#### Data extract:
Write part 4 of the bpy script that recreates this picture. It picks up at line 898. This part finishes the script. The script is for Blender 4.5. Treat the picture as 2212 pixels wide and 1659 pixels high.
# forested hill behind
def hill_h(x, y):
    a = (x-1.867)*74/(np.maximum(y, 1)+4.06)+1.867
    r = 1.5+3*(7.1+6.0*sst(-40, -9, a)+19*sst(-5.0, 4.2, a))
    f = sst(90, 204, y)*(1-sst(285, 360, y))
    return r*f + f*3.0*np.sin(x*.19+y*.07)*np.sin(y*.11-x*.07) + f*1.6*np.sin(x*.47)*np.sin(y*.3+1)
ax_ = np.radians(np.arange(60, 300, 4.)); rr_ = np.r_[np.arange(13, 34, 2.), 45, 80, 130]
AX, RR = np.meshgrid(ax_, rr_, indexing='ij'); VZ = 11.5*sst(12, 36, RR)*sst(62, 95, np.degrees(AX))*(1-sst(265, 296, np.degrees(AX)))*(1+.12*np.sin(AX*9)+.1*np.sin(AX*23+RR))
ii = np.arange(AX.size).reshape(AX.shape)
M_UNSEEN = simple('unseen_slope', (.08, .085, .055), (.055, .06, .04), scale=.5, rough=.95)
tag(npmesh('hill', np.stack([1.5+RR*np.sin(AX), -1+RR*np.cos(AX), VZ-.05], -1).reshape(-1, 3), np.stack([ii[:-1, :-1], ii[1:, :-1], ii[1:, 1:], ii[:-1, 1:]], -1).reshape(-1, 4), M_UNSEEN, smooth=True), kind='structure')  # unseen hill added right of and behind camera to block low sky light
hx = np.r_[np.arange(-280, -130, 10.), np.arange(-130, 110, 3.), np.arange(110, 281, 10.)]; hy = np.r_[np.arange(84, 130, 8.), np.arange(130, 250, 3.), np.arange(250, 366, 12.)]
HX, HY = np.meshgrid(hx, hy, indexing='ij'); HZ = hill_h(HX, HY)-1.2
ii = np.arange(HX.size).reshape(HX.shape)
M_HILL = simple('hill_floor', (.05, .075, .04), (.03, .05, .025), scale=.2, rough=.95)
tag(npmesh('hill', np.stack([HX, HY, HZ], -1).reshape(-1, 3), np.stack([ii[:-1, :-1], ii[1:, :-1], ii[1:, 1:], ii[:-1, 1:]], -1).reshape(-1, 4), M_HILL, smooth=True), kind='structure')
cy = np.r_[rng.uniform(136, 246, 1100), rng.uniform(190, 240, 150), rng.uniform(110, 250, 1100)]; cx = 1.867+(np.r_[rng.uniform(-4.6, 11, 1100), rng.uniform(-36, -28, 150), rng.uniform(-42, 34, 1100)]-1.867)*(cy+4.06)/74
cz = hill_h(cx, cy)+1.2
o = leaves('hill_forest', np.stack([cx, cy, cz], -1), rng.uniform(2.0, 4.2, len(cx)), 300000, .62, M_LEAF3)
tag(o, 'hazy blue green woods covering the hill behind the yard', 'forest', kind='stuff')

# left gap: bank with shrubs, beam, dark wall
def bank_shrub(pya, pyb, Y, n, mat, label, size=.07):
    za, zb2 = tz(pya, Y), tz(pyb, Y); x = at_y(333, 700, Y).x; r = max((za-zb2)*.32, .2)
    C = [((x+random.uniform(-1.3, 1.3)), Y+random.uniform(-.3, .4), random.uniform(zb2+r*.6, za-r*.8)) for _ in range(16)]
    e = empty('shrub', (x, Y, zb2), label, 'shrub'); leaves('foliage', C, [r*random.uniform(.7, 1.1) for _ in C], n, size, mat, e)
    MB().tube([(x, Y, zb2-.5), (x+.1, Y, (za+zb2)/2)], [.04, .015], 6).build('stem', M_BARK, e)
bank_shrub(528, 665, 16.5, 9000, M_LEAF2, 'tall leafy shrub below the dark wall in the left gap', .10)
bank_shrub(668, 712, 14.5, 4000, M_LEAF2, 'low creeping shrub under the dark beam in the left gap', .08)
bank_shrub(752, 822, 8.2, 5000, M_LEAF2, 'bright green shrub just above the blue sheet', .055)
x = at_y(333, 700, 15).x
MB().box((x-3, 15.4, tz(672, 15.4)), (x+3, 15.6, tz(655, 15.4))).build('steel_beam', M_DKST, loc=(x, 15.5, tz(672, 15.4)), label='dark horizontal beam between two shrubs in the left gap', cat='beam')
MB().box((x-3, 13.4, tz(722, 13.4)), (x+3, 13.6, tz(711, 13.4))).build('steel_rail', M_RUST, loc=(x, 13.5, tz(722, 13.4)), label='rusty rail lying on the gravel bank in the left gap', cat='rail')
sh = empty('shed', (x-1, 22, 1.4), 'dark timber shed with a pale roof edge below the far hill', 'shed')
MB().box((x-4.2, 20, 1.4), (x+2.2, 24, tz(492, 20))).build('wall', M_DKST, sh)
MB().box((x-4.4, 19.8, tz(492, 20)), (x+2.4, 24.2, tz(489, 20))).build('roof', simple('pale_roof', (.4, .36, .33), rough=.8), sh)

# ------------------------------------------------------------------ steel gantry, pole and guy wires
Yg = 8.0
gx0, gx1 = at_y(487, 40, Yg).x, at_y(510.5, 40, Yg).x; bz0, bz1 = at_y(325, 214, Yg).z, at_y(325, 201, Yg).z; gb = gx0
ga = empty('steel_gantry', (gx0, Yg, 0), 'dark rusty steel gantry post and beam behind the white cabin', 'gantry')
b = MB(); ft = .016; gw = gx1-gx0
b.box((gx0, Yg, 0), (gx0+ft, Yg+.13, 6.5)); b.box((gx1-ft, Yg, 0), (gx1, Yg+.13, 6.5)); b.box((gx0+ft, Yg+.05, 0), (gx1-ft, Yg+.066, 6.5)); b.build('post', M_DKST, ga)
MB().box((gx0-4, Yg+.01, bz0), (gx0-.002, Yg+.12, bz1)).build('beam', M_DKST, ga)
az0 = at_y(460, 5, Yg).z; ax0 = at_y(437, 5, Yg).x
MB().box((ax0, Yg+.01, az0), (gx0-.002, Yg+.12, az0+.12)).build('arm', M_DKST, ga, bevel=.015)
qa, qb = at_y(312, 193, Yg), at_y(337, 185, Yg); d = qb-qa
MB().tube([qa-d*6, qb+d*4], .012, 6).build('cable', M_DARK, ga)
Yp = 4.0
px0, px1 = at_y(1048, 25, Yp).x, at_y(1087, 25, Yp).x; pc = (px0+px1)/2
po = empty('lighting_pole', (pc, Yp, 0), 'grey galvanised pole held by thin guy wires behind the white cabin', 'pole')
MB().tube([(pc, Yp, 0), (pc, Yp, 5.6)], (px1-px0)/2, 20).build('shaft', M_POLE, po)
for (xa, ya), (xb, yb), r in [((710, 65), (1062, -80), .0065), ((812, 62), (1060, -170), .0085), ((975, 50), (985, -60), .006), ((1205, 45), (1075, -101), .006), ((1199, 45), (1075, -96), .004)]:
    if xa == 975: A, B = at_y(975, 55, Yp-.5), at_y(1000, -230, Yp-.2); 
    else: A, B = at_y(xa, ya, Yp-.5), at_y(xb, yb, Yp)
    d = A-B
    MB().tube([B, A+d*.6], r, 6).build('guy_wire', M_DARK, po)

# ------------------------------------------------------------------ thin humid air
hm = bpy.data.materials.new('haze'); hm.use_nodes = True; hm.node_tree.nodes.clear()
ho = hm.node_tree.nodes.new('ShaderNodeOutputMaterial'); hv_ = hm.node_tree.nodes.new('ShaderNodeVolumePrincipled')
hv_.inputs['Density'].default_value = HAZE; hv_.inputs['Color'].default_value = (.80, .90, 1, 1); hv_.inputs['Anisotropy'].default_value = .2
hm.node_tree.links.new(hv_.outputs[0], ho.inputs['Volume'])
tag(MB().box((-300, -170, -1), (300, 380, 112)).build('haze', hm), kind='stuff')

#### Requirement:
Word for word, quote all of the data above.

#### Written response:
Write part 4 of the bpy script that recreates this picture. It picks up at line 898. This part finishes the script. The script is for Blender 4.5. Treat the picture as 2212 pixels wide and 1659 pixels high.
# forested hill behind
def hill_h(x, y):
    a = (x-1.867)*74/(np.maximum(y, 1)+4.06)+1.867
    r = 1.5+3*(7.1+6.0*sst(-40, -9, a)+19*sst(-5.0, 4.2, a))
    f = sst(90, 204, y)*(1-sst(285, 360, y))
    return r*f + f*3.0*np.sin(x*.19+y*.07)*np.sin(y*.11-x*.07) + f*1.6*np.sin(x*.47)*np.sin(y*.3+1)
ax_ = np.radians(np.arange(60, 300, 4.)); rr_ = np.r_[np.arange(13, 34, 2.), 45, 80, 130]
AX, RR = np.meshgrid(ax_, rr_, indexing='ij'); VZ = 11.5*sst(12, 36, RR)*sst(62, 95, np.degrees(AX))*(1-sst(265, 296, np.degrees(AX)))*(1+.12*np.sin(AX*9)+.1*np.sin(AX*23+RR))
ii = np.arange(AX.size).reshape(AX.shape)
M_UNSEEN = simple('unseen_slope', (.08, .085, .055), (.055, .06, .04), scale=.5, rough=.95)
tag(npmesh('hill', np.stack([1.5+RR*np.sin(AX), -1+RR*np.cos(AX), VZ-.05], -1).reshape(-1, 3), np.stack([ii[:-1, :-1], ii[1:, :-1], ii[1:, 1:], ii[:-1, 1:]], -1).reshape(-1, 4), M_UNSEEN, smooth=True), kind='structure')  # unseen hill added right of and behind camera to block low sky light
hx = np.r_[np.arange(-280, -130, 10.), np.arange(-130, 110, 3.), np.arange(110, 281, 10.)]; hy = np.r_[np.arange(84, 130, 8.), np.arange(130, 250, 3.), np.arange(250, 366, 12.)]
HX, HY = np.meshgrid(hx, hy, indexing='ij'); HZ = hill_h(HX, HY)-1.2
ii = np.arange(HX.size).reshape(HX.shape)
M_HILL = simple('hill_floor', (.05, .075, .04), (.03, .05, .025), scale=.2, rough=.95)
tag(npmesh('hill', np.stack([HX, HY, HZ], -1).reshape(-1, 3), np.stack([ii[:-1, :-1], ii[1:, :-1], ii[1:, 1:], ii[:-1, 1:]], -1).reshape(-1, 4), M_HILL, smooth=True), kind='structure')
cy = np.r_[rng.uniform(136, 246, 1100), rng.uniform(190, 240, 150), rng.uniform(110, 250, 1100)]; cx = 1.867+(np.r_[rng.uniform(-4.6, 11, 1100), rng.uniform(-36, -28, 150), rng.uniform(-42, 34, 1100)]-1.867)*(cy+4.06)/74
cz = hill_h(cx, cy)+1.2
o = leaves('hill_forest', np.stack([cx, cy, cz], -1), rng.uniform(2.0, 4.2, len(cx)), 300000, .62, M_LEAF3)
tag(o, 'hazy blue green woods covering the hill behind the yard', 'forest', kind='stuff')

# left gap: bank with shrubs, beam, dark wall
def bank_shrub(pya, pyb, Y, n, mat, label, size=.07):
    za, zb2 = tz(pya, Y), tz(pyb, Y); x = at_y(333, 700, Y).x; r = max((za-zb2)*.32, .2)
    C = [((x+random.uniform(-1.3, 1.3)), Y+random.uniform(-.3, .4), random.uniform(zb2+r*.6, za-r*.8)) for _ in range(16)]
    e = empty('shrub', (x, Y, zb2), label, 'shrub'); leaves('foliage', C, [r*random.uniform(.7, 1.1) for _ in C], n, size, mat, e)
    MB().tube([(x, Y, zb2-.5), (x+.1, Y, (za+zb2)/2)], [.04, .015], 6).build('stem', M_BARK, e)
bank_shrub(528, 665, 16.5, 9000, M_LEAF2, 'tall leafy shrub below the dark wall in the left gap', .10)
bank_shrub(668, 712, 14.5, 4000, M_LEAF2, 'low creeping shrub under the dark beam in the left gap', .08)
bank_shrub(752, 822, 8.2, 5000, M_LEAF2, 'bright green shrub just above the blue sheet', .055)
x = at_y(333, 700, 15).x
MB().box((x-3, 15.4, tz(672, 15.4)), (x+3, 15.6, tz(655, 15.4))).build('steel_beam', M_DKST, loc=(x, 15.5, tz(672, 15.4)), label='dark horizontal beam between two shrubs in the left gap', cat='beam')
MB().box((x-3, 13.4, tz(722, 13.4)), (x+3, 13.6, tz(711, 13.4))).build('steel_rail', M_RUST, loc=(x, 13.5, tz(722, 13.4)), label='rusty rail lying on the gravel bank in the left gap', cat='rail')
sh = empty('shed', (x-1, 22, 1.4), 'dark timber shed with a pale roof edge below the far hill', 'shed')
MB().box((x-4.2, 20, 1.4), (x+2.2, 24, tz(492, 20))).build('wall', M_DKST, sh)
MB().box((x-4.4, 19.8, tz(492, 20)), (x+2.4, 24.2, tz(489, 20))).build('roof', simple('pale_roof', (.4, .36, .33), rough=.8), sh)

# ------------------------------------------------------------------ steel gantry, pole and guy wires
Yg = 8.0
gx0, gx1 = at_y(487, 40, Yg).x, at_y(510.5, 40, Yg).x; bz0, bz1 = at_y(325, 214, Yg).z, at_y(325, 201, Yg).z; gb = gx0
ga = empty('steel_gantry', (gx0, Yg, 0), 'dark rusty steel gantry post and beam behind the white cabin', 'gantry')
b = MB(); ft = .016; gw = gx1-gx0
b.box((gx0, Yg, 0), (gx0+ft, Yg+.13, 6.5)); b.box((gx1-ft, Yg, 0), (gx1, Yg+.13, 6.5)); b.box((gx0+ft, Yg+.05, 0), (gx1-ft, Yg+.066, 6.5)); b.build('post', M_DKST, ga)
MB().box((gx0-4, Yg+.01, bz0), (gx0-.002, Yg+.12, bz1)).build('beam', M_DKST, ga)
az0 = at_y(460, 5, Yg).z; ax0 = at_y(437, 5, Yg).x
MB().box((ax0, Yg+.01, az0), (gx0-.002, Yg+.12, az0+.12)).build('arm', M_DKST, ga, bevel=.015)
qa, qb = at_y(312, 193, Yg), at_y(337, 185, Yg); d = qb-qa
MB().tube([qa-d*6, qb+d*4], .012, 6).build('cable', M_DARK, ga)
Yp = 4.0
px0, px1 = at_y(1048, 25, Yp).x, at_y(1087, 25, Yp).x; pc = (px0+px1)/2
po = empty('lighting_pole', (pc, Yp, 0), 'grey galvanised pole held by thin guy wires behind the white cabin', 'pole')
MB().tube([(pc, Yp, 0), (pc, Yp, 5.6)], (px1-px0)/2, 20).build('shaft', M_POLE, po)
for (xa, ya), (xb, yb), r in [((710, 65), (1062, -80), .0065), ((812, 62), (1060, -170), .0085), ((975, 50), (985, -60), .006), ((1205, 45), (1075, -101), .006), ((1199, 45), (1075, -96), .004)]:
    if xa == 975: A, B = at_y(975, 55, Yp-.5), at_y(1000, -230, Yp-.2); 
    else: A, B = at_y(xa, ya, Yp-.5), at_y(xb, yb, Yp)
    d = A-B
    MB().tube([B, A+d*.6], r, 6).build('guy_wire', M_DARK, po)

# ------------------------------------------------------------------ thin humid air
hm = bpy.data.materials.new('haze'); hm.use_nodes = True; hm.node_tree.nodes.clear()
ho = hm.node_tree.nodes.new('ShaderNodeOutputMaterial'); hv_ = hm.node_tree.nodes.new('ShaderNodeVolumePrincipled')
hv_.inputs['Density'].default_value = HAZE; hv_.inputs['Color'].default_value = (.80, .90, 1, 1); hv_.inputs['Anisotropy'].default_value = .2
hm.node_tree.links.new(hv_.outputs[0], ho.inputs['Volume'])
tag(MB().box((-300, -170, -1), (300, 380, 112)).build('haze', hm), kind='stuff')